商業登記法(株式会社の役員の変更の登記等)に関する問題です。商業登記法の問題において、役員の変更登記に関する問題は、毎年必ず1題は出題される頻出問題です。

選択肢5. ウオ

(ア)取締役会の決議は、議決に加わることができる取締役の過半数(定款でこれを上回る割合を定めた場合は、その割合以上)が出席し、その過半数(定款でこれを上回る割合を定めた場合は、その割合以上)をもって行います。本肢の取締役会決議は、定足数の2名を満たしているので有効です。従って、この取締役会決議によって選任された後任の代表取締役は、取締役及び代表取締役の死亡による変更登記と、代表取締役の就任登記を申請できます。従って、本肢は正しいです。

(イ)取締役会の決議によって代表取締役を選任した場合における代表取締役の就任登記申請は、変更前の代表取締役が登記所に提出している印鑑を押印している場合を除き、監査役の監査の範囲を会計に関するものに限定する旨の定款の定めがある場合でも、出席取締役及び監査役が取締役会の議事録に押印した印鑑について、市区町村長の証明書を添付しなければなりません。従って、本肢は正しいです。

(ウ)成年被後見人が取締役に就任するには、その成年後見人が、成年被後見人の同意(後見監督人がある場合には、成年被後見人及び後見監督人の同意)を得たうえで、成年被後見人に代わって就任の承諾をしなければなりません。従って、成年被後見人の取締役への就任登記申請書には、成年被後見人の同意書を添付する必要があります。
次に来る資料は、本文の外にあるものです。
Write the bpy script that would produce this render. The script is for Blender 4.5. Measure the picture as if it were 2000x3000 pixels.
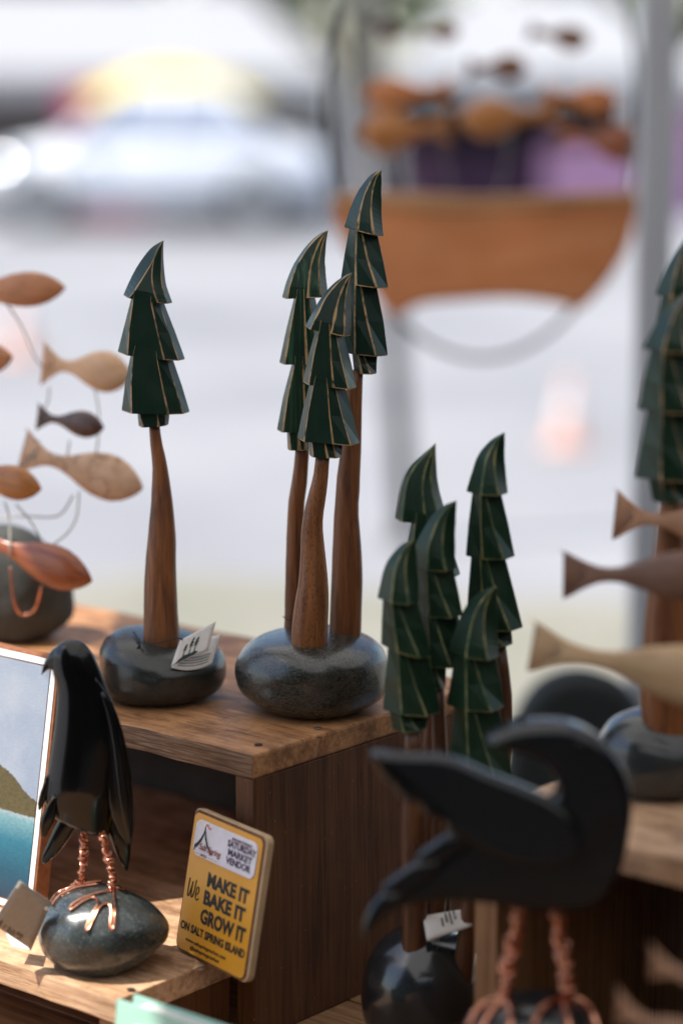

従って、本肢は誤りです。

(エ)種類株主総会の決議によって取締役を選任する旨の定款の定めがある種類株式発行会社において、会社法又は定款で定める取締役の員数を欠き、種類株主総会の決議によって取締役を選任する旨の定款の定めのために、当該員数に足る数の取締役を選任することができないときは、種類株主総会によって取締役を選任する旨の定款の定めは、廃止したものとみなされます(会社法112条1項)。取締役の員数について定款に会社法の規定と異なる別段の定めがある会社において、この規定にも基づく変更登記を行う場合は、取締役の員数について定款に会社法の規定と異なる別段の定めのある会社であることにより、員数に足る取締役を選任することができないことを添付書面により証明する必要があるので、当該変更登記の申請書には定款の添付が必要です。従って、本肢は正しいです。

(オ)登記された事項について無効の原因があるときは、当事者はその登記の抹消登記を申請することができます。しかし、解任された取締役につきされた辞任の登記は、取締役である資格の消滅という身分変動については真実に合致しており、当該登記は有効であるため、抹消することはできません。従って、本肢は誤りです。

まとめ

(ア)(オ)は有名な論点です。(イ)は長文で読解が困難ですが、これも司法書士試験でおなじみの論点です。(ウ)は、近年の改正による新しい論点ですが、簡単です。(エ)は少し難しいです。組み合わせ問題なので、難しい(エ)が分からなくても、正解できます。